The Exchange does not warrant and holds no responsibility for the veracity of the facts and representations contained in all corporate disclosures, including financial reports. All data contained herein are prepared and submitted by the disclosing party to the Exchange, and are disseminated solely for purposes of information. Any questions on the data contained herein should be addressed directly to the Corporate Information Officer of the disclosing party.

Lodestar Investment Holdings CorporationLODE

PSE Disclosure Form ETF-12- Material Information/Transactions Reference: Section 6 of the Rules on Exchange Traded Funds

Subject of the Disclosure

Results of Lodestar Investment Holdings Corporation's Board of Directors Meeting today July 11, 2025.

Background/Description of the Disclosure

On July 11, 2025, the Board of Directors of Lodestar Investment Holdings Corporation (the “Corporation”) approved the following:

1. Amendment of the Articles of Incorporation of the Corporation

a. Amendment of the primary purpose clause to allow the Corporation to invest and deal in digital assets, but without engaging in the business of a crypto asset service provider or virtual asset service provider (as defined under relevant laws and regulations);

b. Increase in the authorized capital stock of the Corporation from Php300,000,000.00 divided into 3,000,000,000 shares with par value of Php0.10 per share to Php3,000,000,000.00 divided into 30,000,000,000 shares with par value of Php0.10 per share;

2. Issuance of shares of up to the entire increase in the authorized capital stock of the Corporation to new investors and/or existing stockholders at an issue price at least equal to the par value of the shares, subject to applicable laws, rules and regulations;

3. Listing of the shares issued pursuant to the increase in the authorized capital stock of the Corporation on the Philippine Stock Exchange; and

4. Holding of the Annual Stockholders’ Meeting for the year 2025 on September 12, 2025 at 2:00 P.M. through remote communication via ZOOM and fixing the record date (for purposes of determining the shareholders entitled to notice of, and to vote, at the Annual Stockholders’ Meeting) on July 25, 2025. The Agenda of the Annual Stockholders’ Meeting is as follows:

1. Call to order
2. Certification of notice and quorum
3. Approval of minutes of the stockholders’ meeting dated December 15, 2023
4. President’s Report
5. Approval of the Audited Financial Statements of the Corporation as of 31 December 2023 and 2024
6. Ratification and approval of the acts of the Board of Directors and Management since the last stockholders’ meeting
7. Election of Directors
8. Amendment of Articles of Incorporation
a. Amendment of primary purpose clause to allow the Corporation to invest and deal in digital assets, but without engaging in the business of a crypto asset service provider or virtual asset service provider (as defined under relevant laws and regulations)
b. Increase in the authorized capital stock of the Corporation from Php300,000,000.00 divided into 3,000,000,000 shares with par value of Php0.10 per share to Php3,000,000,000.00 divided into 30,000,000,000 shares with par value of Php0.10 per share
9. Issuance of shares of up to the entire increase in the authorized capital stock of the Corporation to new investors and/or existing stockholders at an issue price at least equal to the par value of the shares, subject to applicable laws, rules and regulations
10. Listing of the shares issued pursuant to the increase in the authorized capital stock of the Corporation on the Philippine Stock Exchange
11. Delegation to the Board of Directors of the power to amend the Corporation’s By-Laws
12. Appointment of External Auditor
13. Other matters as may be properly brought before the meeting
14. Adjournment

Other Relevant Information

“The Corporation is not in talks with anyone for the additional authorized capital stock subscriptions as of this time. The Corporation undertakes to update the investing public on any developments regarding this matter.

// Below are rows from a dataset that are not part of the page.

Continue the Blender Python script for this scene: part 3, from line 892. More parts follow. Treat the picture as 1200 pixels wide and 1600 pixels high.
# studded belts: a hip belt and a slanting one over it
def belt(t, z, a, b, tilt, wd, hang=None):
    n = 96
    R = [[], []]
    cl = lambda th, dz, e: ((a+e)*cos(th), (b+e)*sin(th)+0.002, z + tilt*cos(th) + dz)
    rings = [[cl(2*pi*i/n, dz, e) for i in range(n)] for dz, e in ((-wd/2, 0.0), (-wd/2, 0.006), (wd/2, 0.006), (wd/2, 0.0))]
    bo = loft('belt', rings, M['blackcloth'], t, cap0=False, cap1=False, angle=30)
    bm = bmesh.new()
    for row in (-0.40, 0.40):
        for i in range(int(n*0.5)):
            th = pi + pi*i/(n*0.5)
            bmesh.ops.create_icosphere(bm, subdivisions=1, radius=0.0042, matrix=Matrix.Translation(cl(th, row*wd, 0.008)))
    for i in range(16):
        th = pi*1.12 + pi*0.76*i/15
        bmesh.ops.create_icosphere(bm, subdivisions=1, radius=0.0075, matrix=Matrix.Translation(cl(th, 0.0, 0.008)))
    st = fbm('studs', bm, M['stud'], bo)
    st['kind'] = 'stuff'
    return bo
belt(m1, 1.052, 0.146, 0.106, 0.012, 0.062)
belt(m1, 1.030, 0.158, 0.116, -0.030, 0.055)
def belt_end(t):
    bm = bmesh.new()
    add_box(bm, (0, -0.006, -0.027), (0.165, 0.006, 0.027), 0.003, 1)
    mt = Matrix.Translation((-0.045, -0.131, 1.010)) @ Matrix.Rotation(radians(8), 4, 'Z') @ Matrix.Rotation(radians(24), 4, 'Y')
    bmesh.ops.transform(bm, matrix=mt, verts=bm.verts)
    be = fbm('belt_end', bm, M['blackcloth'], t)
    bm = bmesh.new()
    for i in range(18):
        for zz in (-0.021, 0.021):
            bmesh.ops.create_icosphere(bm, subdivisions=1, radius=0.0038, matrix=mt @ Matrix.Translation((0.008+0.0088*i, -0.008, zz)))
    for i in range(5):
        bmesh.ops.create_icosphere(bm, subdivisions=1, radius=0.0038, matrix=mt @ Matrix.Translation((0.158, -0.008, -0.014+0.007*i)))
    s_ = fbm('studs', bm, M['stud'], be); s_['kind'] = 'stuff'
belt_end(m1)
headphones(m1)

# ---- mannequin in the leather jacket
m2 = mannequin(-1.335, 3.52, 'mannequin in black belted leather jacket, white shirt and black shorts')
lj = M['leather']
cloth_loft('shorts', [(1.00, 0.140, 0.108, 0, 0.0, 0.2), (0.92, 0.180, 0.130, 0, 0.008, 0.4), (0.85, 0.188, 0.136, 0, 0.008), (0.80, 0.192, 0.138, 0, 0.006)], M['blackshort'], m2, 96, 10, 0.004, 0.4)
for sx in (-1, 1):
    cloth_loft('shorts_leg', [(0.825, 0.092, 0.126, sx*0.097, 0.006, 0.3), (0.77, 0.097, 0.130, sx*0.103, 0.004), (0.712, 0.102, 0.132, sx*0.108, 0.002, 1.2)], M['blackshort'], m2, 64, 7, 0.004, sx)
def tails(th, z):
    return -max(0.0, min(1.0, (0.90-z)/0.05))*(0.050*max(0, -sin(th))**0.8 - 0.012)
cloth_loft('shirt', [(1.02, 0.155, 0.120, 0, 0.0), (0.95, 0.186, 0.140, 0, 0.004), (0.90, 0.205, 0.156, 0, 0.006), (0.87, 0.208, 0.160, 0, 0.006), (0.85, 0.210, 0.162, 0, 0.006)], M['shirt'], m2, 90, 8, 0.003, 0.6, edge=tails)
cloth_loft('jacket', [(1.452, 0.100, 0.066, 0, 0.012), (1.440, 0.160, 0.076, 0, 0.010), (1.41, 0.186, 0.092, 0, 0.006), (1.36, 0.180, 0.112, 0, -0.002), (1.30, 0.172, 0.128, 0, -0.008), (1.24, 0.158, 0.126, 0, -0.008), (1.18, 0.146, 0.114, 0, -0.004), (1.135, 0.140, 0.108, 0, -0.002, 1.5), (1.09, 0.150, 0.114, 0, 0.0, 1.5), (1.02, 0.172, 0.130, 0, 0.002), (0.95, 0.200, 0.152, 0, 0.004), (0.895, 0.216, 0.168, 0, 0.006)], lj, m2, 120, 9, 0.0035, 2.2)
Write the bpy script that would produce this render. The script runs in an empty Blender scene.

The increase in ACS is a preliminary move to allow the Corporation flexibility and the ability to execute any subscription if and when a new investor is identified.”

Please see attached Lodestar Investment Holdings Corporation SEC17C dated July 11, 2025.

The reason for amendment is the typographical error in the increase of authorized capital stock of the corporation from 300,000,000,000 shares to 30,000,000,000 shares.